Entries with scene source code
________
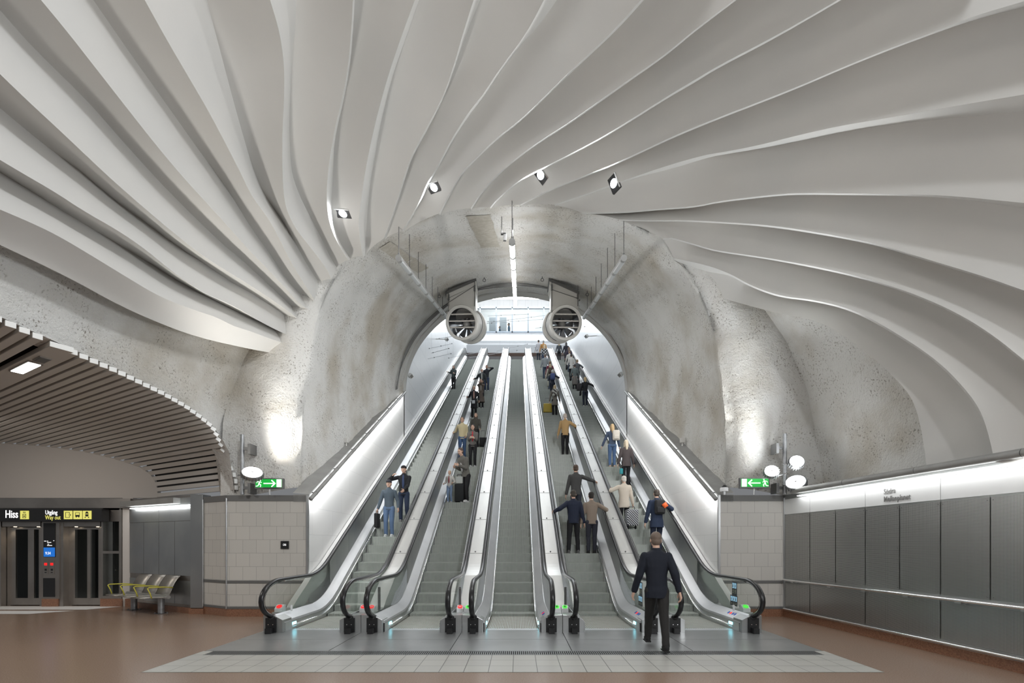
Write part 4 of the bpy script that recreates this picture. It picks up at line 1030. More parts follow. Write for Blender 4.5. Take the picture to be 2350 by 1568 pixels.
def lift(xa, xb, leaves, label):
    T = thing('lift', ((X_(xa)+X_(xb))/2, YL, 0), label, 'lift', 'lifts with glass doors')
    a, b = X_(xa), X_(xb); zt = CH-(1211-CY)*YD/F
    q = MB(); q.box(a, b, YL, YL+.3, Z_(1209), Z_(1197)); q.box(a-.02, D_(leaves[0][0]), YD, YL+.3, 0, zt+.05); q.box(D_(leaves[-1][1]), b+.04, YD, YL+.3, 0, zt+.05); q.build('portal', lift_st, T)
    for (p, g0, g1, r) in [(l[0], l[2], l[3], l[1]) for l in leaves]:
        p, g0, g1, r = map(D_, (p, g0, g1, r)); q = MB(); q.box(p, g0, YD, YD+.04, .02, zt); q.box(g1, r, YD, YD+.04, .02, zt); q.box(g0, g1, YD, YD+.04, .02, .2); q.box(g0, g1, YD, YD+.04, zt-.05, zt); d_ = q.build('door_leaf', lift_st, T)
        q = MB(); q.box(g0, g1, YD+.015, YD+.022, .2, zt-.05); q.build('glass_panel', glass, d_)
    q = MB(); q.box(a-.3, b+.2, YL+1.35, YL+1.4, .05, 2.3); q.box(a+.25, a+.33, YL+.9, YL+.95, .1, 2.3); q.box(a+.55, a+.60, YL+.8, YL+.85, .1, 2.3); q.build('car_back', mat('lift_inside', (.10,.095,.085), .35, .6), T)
    q = MB(); q.box(a+.2, b-.1, YL+.9, YL+.95, .86, .90); q.build('car_handrail', chrome, T)
    for xx in (a+.26, b-.12):
        q = MB(); q.cyl((xx, YL+.07, Z_(1209)-.006), (xx, YL+.07, Z_(1209)+.01), .03, 14); q.build('spotlight', warm_e, T)
    lamp('lift_spot', 'SPOT', (a+.16, YL+.06, Z_(1209)-.03), (a+.1, YL+.12, 0), 9, .03, (1,.82,.6), spot=1.5)
lift(5, 93, [(24,70,36,64),(70,91,78,89)], 'left lift with tall glass door leaves, left of the display panel')
lift(146, 230, [(165,203,172,200),(203,229,208,226)], 'right lift with tall glass door leaves, between the display panel and the dark window')
# display / call panel between the lifts
T = thing('lift_call_panel', (X_(116), YL, 0), 'steel panel between the lifts with a blue screen and red floor displays', 'panel')
q = MB(); q.box(X_(102), X_(139), YL-.03, YL, .2, Z_(1200)); q.build('panel', lift_st, T)
q = MB(); q.box(X_(103), X_(130), YL-.04, YL-.03, Z_(1279), Z_(1201)); sc1 = q.build('screen', black, T)
q = MB(); q.box(X_(104), X_(129.5), YL-.045, YL-.04, Z_(1278), Z_(1257)); q.build('blue_field', blue_e, sc1)
text('9:34', 'lettering', text_w, .10, (X_(108), YL-.047, Z_(1273)), (1,0,0), (0,0,1), sc1, .001, squeeze=.8)
q = MB()
for i_, (u0, u1, v) in enumerate(((105,110,1243),(112,114,1243),(112,121,1246),(113,116,1250),(112,123,1253),(126,128,1242))): q.box(X_(u0), X_(u1), YL-.044, YL-.04, Z_(v), Z_(v-1.4))
q.build('text_line', text_w, sc1)
q = MB(); q.box(X_(102), X_(129), YL-.036, YL-.03, Z_(1370), Z_(1327)); q.build('dark_window', black, T)
for dx in (0, 14):
    q = MB(); q.box(X_(103+dx), X_(113.5+dx), YL-.038, YL-.03, Z_(1318), Z_(1287)); pl_ = q.build('button_plate', lift_st, T)
    q = MB(); q.box(X_(105+dx), X_(111.5+dx), YL-.042, YL-.038, Z_(1298), Z_(1292)); q.build('floor_display', red_e, pl_)
    q = MB(); q.box(X_(106+dx), X_(110.5+dx), YL-.042, YL-.038, Z_(1310), Z_(1305.5)); q.box(X_(106+dx), X_(110+dx), YL-.042, YL-.038, Z_(1315), Z_(1313)); q.build('button', black, pl_)
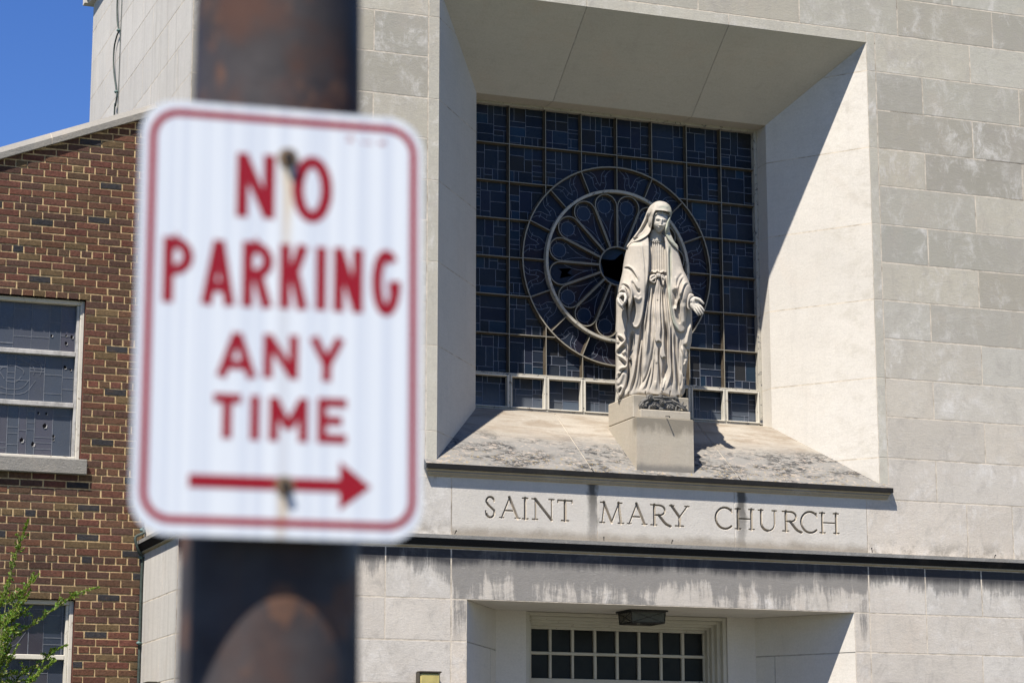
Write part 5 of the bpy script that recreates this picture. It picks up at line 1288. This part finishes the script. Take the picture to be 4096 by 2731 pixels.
def relief(mb, poly, wfun, thick=.05, er=.02, eh=.02, folds=(), dents=(), res=.005, back=None, smooth=1, tfun=None):
    """closed solid: front depth from wfun + folds, rounded rim, real thickness behind"""
    P = chaikin(A2(poly), smooth)
    u0, v0 = P.min(0) - res * 2; u1, v1 = P.max(0) + res * 2
    us, vs = np.arange(u0, u1, res), np.arange(v0, v1, res); U, V = np.meshgrid(us, vs)
    ins = inpoly(U, V, P); d, nx, ny = ndist(U, V, P)
    near = np.zeros_like(ins); near[1:] |= ins[:-1]; near[:-1] |= ins[1:]; near[:, 1:] |= ins[:, :-1]; near[:, :-1] |= ins[:, 1:]
    near[1:, 1:] |= ins[:-1, :-1]; near[:-1, :-1] |= ins[1:, 1:]; near[1:, :-1] |= ins[:-1, 1:]; near[:-1, 1:] |= ins[1:, :-1]
    snap = near & ~ins; U = np.where(snap, nx, U); V = np.where(snap, ny, V); d = np.where(snap, 0, d); ok = ins | snap
    w = wfun(U, V)
    base = w.copy()
    for pts, wid, amp in folds:
        q, al = odist(U, V, spline(A2(pts))); e = np.minimum(al, 1 - al)
        w = w + amp * (ss(e / .22) if len(pts) > 2 or amp * wid > .0002 else 1.0) * np.exp(-(q / wid) ** 2)
    for pts, dep, soft in dents:
        Q = chaikin(A2(pts), 1); i2 = inpoly(U, V, Q); q, _, _ = ndist(U, V, Q); w = w - dep * ss(np.where(i2, q, 0) / soft)
    k = np.clip(d / er, 0, 1); w = w - eh * (1 - np.sqrt(np.clip(1 - (1 - k) ** 2, 0, 1)))
    wbk = (back(U, V) if back else base - thick); wbk = np.minimum(wbk, w - .004)
    ok4 = ok[:-1, :-1] & ok[1:, :-1] & ok[:-1, 1:] & ok[1:, 1:]
    idx = np.cumsum(ok.ravel()).reshape(ok.shape) - 1; N_ = int(ok.sum()); base_i = len(mb.v)
    uu, vv, wf, wk = U[ok], V[ok], w[ok], wbk[ok]
    mb.v += [place(a, b_, c) for a, b_, c in zip(uu.tolist(), vv.tolist(), wf.tolist())]; mb.v += [place(a, b_, c) for a, b_, c in zip(uu.tolist(), vv.tolist(), wk.tolist())]
    J, I = np.nonzero(ok4); a, b_, c, e = idx[J, I], idx[J, I + 1], idx[J + 1, I + 1], idx[J + 1, I]
    tt = tfun(U, V) if tfun else None
    for n, (p, q, r_, s_) in enumerate(zip(a.tolist(), b_.tolist(), c.tolist(), e.tolist())):
        mb.f.append((base_i + p, base_i + q, base_i + r_, base_i + s_)); mb.mi.append(0); mb.t.append(tuple(tt[:, J[n], I[n]]) if tt is not None else (1, 1, 1))
        mb.f.append((base_i + N_ + s_, base_i + N_ + r_, base_i + N_ + q, base_i + N_ + p)); mb.mi.append(0); mb.t.append((1, 1, 1))
    pad = np.pad(ok4, 1)
    for J_, I_, dj, di, e0, e1 in [(J, I, -1, 0, (0, 0), (0, 1)), (J, I, 1, 0, (1, 1), (1, 0)), (J, I, 0, -1, (1, 0), (0, 0)), (J, I, 0, 1, (0, 1), (1, 1))]:
        m_ = ~pad[J_ + 1 + dj, I_ + 1 + di]
        for j_, i_ in zip(J_[m_].tolist(), I_[m_].tolist()):
            p, q = int(idx[j_ + e0[0], i_ + e0[1]]) + base_i, int(idx[j_ + e1[0], i_ + e1[1]]) + base_i
            mb.f.append((q, p, p + N_, q + N_)); mb.mi.append(0); mb.t.append((1, 1, 1))
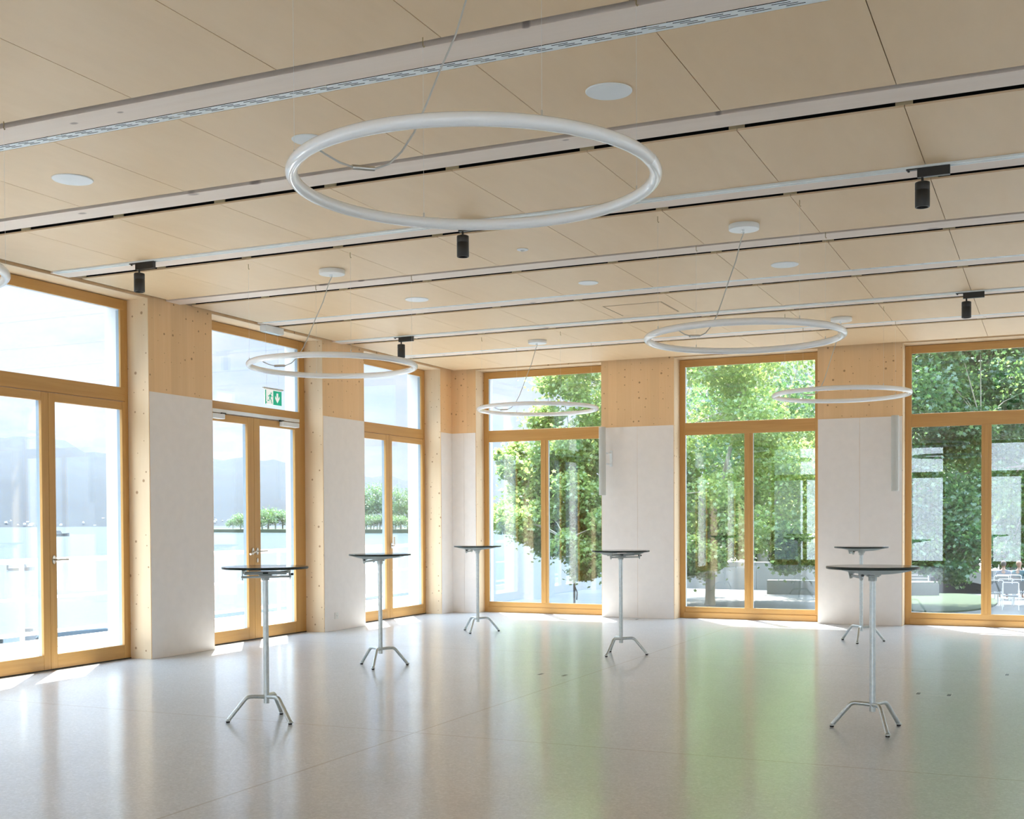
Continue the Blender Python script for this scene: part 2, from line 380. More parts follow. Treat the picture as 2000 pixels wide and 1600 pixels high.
# ------------------------------------------------------------------ windows and doors
def to_wall(side):
    """maps (along, depth, z): depth grows outwards from the wall's room face"""
    if side == 'left': return lambda u, d, z: (-d, u, z)
    if side == 'back': return lambda u, d, z: (u, d, z)
    if side == 'right': return lambda u, d, z: (XR+d, u, z)
    return lambda u, d, z: (u, YF-d, z)
def wbox(mb, T, u0, u1, d0, d1, z0, z1):
    a = T(u0, d0, z0); c = T(u1, d1, z1)
    mb.box(min(a[0], c[0]), max(a[0], c[0]), min(a[1], c[1]), max(a[1], c[1]), z0, z1)
def make_opening(name, label, side, u0, u1, kind, cat, handle='lever', closers=False):
    T = to_wall(side); root = empty(name, T((u0+u1)/2, D, 0)); inv = root.location.copy()
    tag(root, label, cat, kind='structure')
    def B(nm, mat, mb, par=root, bev=.003):
        mb.v = [(x-inv.x, y-inv.y, z-inv.z) for x, y, z in mb.v]
        return mb.build(nm, mat, par, bevel=bev)
    rail = m_oaky if side in ('left', 'right') else m_oakx
    cu = (u0+u1)/2; eps = .003
    d0, d1 = D, D+.024
    jam = .085 if kind == 'window' else (.05 if not closers else .125)
    # outer frame
    f = MB(); wbox(f, T, u0+eps, u0+jam, d0, d1, .001, HC-.01); wbox(f, T, u1-jam, u1-eps, d0, d1, .001, HC-.01)
    B('window_frame', m_oakz, f)
    f = MB(); wbox(f, T, u0+jam, u1-jam, d0+.001, d1, 3.655, HC-.01); B('head_rail', rail, f)
    f = MB(); wbox(f, T, u0+jam, u1-jam, d0+.001, d1, 2.70 if kind == 'door' else 2.665, 2.845); B('transom', rail, f)
    if kind == 'door':   # narrow side beads beside the top light
        f = MB(); wj = .105
        if not closers:
            wbox(f, T, u0+jam, u0+wj, d0+.002, d1, 2.845, 3.655); wbox(f, T, u1-wj, u1-jam, d0+.002, d1, 2.845, 3.655); B('glazing_bead', m_oakz, f, bev=0)
        ga, gb = (u0+wj, u1-wj) if not closers else (u0+jam, u1-jam)
    else:
        ga, gb = u0+jam, u1-jam
    f = MB(); wbox(f, T, ga-.01, gb+.01, d0+.012, d0+.032, 2.84, 3.66); B('transom_glass', m_glass, f, bev=0)
    # aluminium cladding seen edge-on through the panes
    f = MB()
    for (a, c, z0, z1) in ((u0+.004, ga-.004, 2.85, 3.65), (gb+.004, u1-.004, 2.85, 3.65)): wbox(f, T, a, c, d1+.001, .343, z0, z1)
    wbox(f, T, u0+.004, u1-.004, d1+.001, .343, 3.66, HC-.01); wbox(f, T, u0+.004, u1-.004, d1+.001, .343, 2.70, 2.84)
    B('outer_cladding', m_alu, f, bev=0)
    if kind == 'window':
        f = MB(); wbox(f, T, cu-.062, cu+.062, d0+.001, d1, .165, 2.665); wbox(f, T, cu-.022, cu+.022, d0-.008, d0+.001, .165, 2.665); B('mullion', m_oakz, f)
        f = MB(); wbox(f, T, u0+jam, u1-jam, d0+.001, d1, .001, .165); B('bottom_rail', rail, f)
        f = MB(); wbox(f, T, u0+.06, u1-.06, d0-.012, d0, .001, .085); B('sill_board', rail, f)
        panes = [(u0+jam, cu-.062), (cu+.062, u1-jam)]
        f = MB()
        for (a, c) in ((u0+.004, u0+jam-.004), (cu-.058, cu+.058), (u1-jam+.004, u1-.004)): wbox(f, T, a, c, d1+.001, .343, .16, 2.66)
        wbox(f, T, u0+.004, u1-.004, d1+.001, .343, 0.0, .155); B('outer_cladding', m_alu, f, bev=0)
        for (a, c) in panes:
            f = MB(); wbox(f, T, a-.008, c+.008, d0+.012, d0+.032, .16, 2.67); B('glass_pane', m_glass, f, bev=0)
    else:
        lo = .012; st = .075 if not closers else .115
        for s in (0, 1):
            a, c = (u0+jam+.002, cu-.0015) if s == 0 else (cu+.0015, u1-jam-.002)
            leaf = MB(); wi = .085 if not closers else .12
            so, si = (.055 if not closers else st, wi)
            aL, cL = (a+so, c-si) if s == 0 else (a+si, c-so)
            wbox(leaf, T, a, aL, d0-.012, d1-.002, lo, 2.695); wbox(leaf, T, cL, c, d0-.012, d1-.002, lo, 2.695)
            lf = B('door_leaf', m_oakz, leaf)
            rl = MB(); wbox(rl, T, aL, cL, d0-.011, d1-.002, lo, .152); wbox(rl, T, aL, cL, d0-.011, d1-.002, 2.61, 2.695)
            B('leaf_rail', rail, rl, lf)
            gp = MB(); wbox(gp, T, aL-.01, cL+.01, d0+.002, d0+.024, .145, 2.62); B('glass_pane', m_glass, gp, lf, bev=0)
            oc = MB(); wbox(oc, T, a+.003, aL-.004, d1, .340, lo, 2.69); wbox(oc, T, cL+.004, c-.003, d1, .340, lo, 2.69)
            wbox(oc, T, aL, cL, d1, .340, lo, .148); wbox(oc, T, aL, cL, d1, .340, 2.615, 2.69); B('outer_cladding', m_alu, oc, lf, bev=0)
            if s == 1 or closers:
                hu = (cu+.045) if s == 1 else (cu-.045); hz = 1.075
                dd = d0-.012
                hb = MB(); pts = [T(hu+.021*math.cos(k*PI/8), dd, hz+.042*math.sin(k*PI/8)) for k in range(16)]
                base = [Vector(q) for q in pts]; off = Vector(T(0, -.010, 0))-Vector(T(0, 0, 0))
                hb.add(base+[q+off for q in base], [tuple(range(16)), tuple(reversed(range(16, 32)))]+[(k, k+16, (k+1) % 16+16, (k+1) % 16) for k in range(16)])
                sgn = 1 if s == 1 else -1
                end = (hu+sgn*.135, hz) if handle == 'lever' else (hu, hz+.13)
                if closers and s == 0: end = (hu-.115, hz-.03)
                hb.tube([T(hu, dd-.008, hz), T(hu, dd-.052, hz)], .009, 10)
                hb.tube([T(hu, dd-.05, hz), T(hu+(end[0]-hu)*.1, dd-.056, hz+(end[1]-hz)*.1), T(end[0], dd-.055, end[1])], .0115, 10)
                B('door_handle', m_steel, hb, lf, bev=0)
                if closers and s == 1:
                    kb = MB(); cc = [T(hu+.014*math.cos(k*PI/8), dd, hz-.11+.027*math.sin(k*PI/8)) for k in range(16)]
                    base = [Vector(q) for q in cc]
                    kb.add(base+[q+off for q in base], [tuple(range(16)), tuple(reversed(range(16, 32)))]+[(k, k+16, (k+1) % 16+16, (k+1) % 16) for k in range(16)])
                    B('lock_escutcheon', m_steel, kb, lf, bev=0)
        th = MB(); wbox(th, T, u0+.003, u1-.003, d0-.004, .34, .0005, .010); B('threshold', m_black, th, bev=0)
        if closers:
            cr = MB(); wbox(cr, T, u0+.02, u1-.17, d0-.035, d0-.002, 2.705, 2.748); B('closer_rail', m_whitemetal, cr)
            for (a, c) in ((u0+.13, u0+.48), (u1-.58, u1-.23)):
                cb = MB(); wbox(cb, T, a, c, d0-.075, d0-.013, 2.632, 2.690); bx = B('door_closer', m_whitemetal, cb, bev=.006)
                ar = MB(); wbox(ar, T, a-.03 if a > cu else c-.03, a+.05 if a > cu else c+.05, d0-.05, d0-.03, 2.688, 2.708); B('closer_arm', m_black, ar, bev=0)
    return root
make_opening('door_1', 'tall larch double door nearest the viewer on the lake side', 'left', *LEFT[0], 'door', 'door')
make_opening('door_2', 'tall larch double door with white closers and exit sign above', 'left', *LEFT[1], 'door', 'door', closers=True)
make_opening('door_3', 'tall larch double door closest to the room corner', 'left', *LEFT[2], 'door', 'door', handle='up')
for i, (a, bb) in enumerate(LEFT_MORE): make_opening('door_%d' % (i+4), 'tall larch double door beside the viewer, outside the view', 'left', a, bb, 'door', 'door')
lab = ['tall larch window next to the corner with lake and leaves outside', 'tall larch window in the middle of the tree-side wall', 'tall larch window at the right edge with cafe chairs outside', 'tall larch window beyond the right edge of the view']
for i, (a, bb) in enumerate(BACK): make_opening('window_%d' % (i+1), lab[i], 'back', a, bb, 'window', 'window')
for i, (a, bb) in enumerate(BACK): make_opening('window_%d' % (i+5), 'tall larch window in the wall behind the viewer', 'front', a, bb, 'window', 'window')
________
**Work required**
Write down every line from the opening of the listing to the line with "q = MB(); q.box(g0, g1, YD+.015, YD+.022, .2, zt-.05);", both included, and nothing else; the pictures are omitted.

**Completed task**
Write part 4 of the bpy script that recreates this picture. It picks up at line 1030. More parts follow. Write for Blender 4.5. Take the picture to be 2350 by 1568 pixels.
def lift(xa, xb, leaves, label):
    T = thing('lift', ((X_(xa)+X_(xb))/2, YL, 0), label, 'lift', 'lifts with glass doors')
    a, b = X_(xa), X_(xb); zt = CH-(1211-CY)*YD/F
    q = MB(); q.box(a, b, YL, YL+.3, Z_(1209), Z_(1197)); q.box(a-.02, D_(leaves[0][0]), YD, YL+.3, 0, zt+.05); q.box(D_(leaves[-1][1]), b+.04, YD, YL+.3, 0, zt+.05); q.build('portal', lift_st, T)
    for (p, g0, g1, r) in [(l[0], l[2], l[3], l[1]) for l in leaves]:
        p, g0, g1, r = map(D_, (p, g0, g1, r)); q = MB(); q.box(p, g0, YD, YD+.04, .02, zt); q.box(g1, r, YD, YD+.04, .02, zt); q.box(g0, g1, YD, YD+.04, .02, .2); q.box(g0, g1, YD, YD+.04, zt-.05, zt); d_ = q.build('door_leaf', lift_st, T)
        q = MB(); q.box(g0, g1, YD+.015, YD+.022, .2, zt-.05); q.build('glass_panel', glass, d_)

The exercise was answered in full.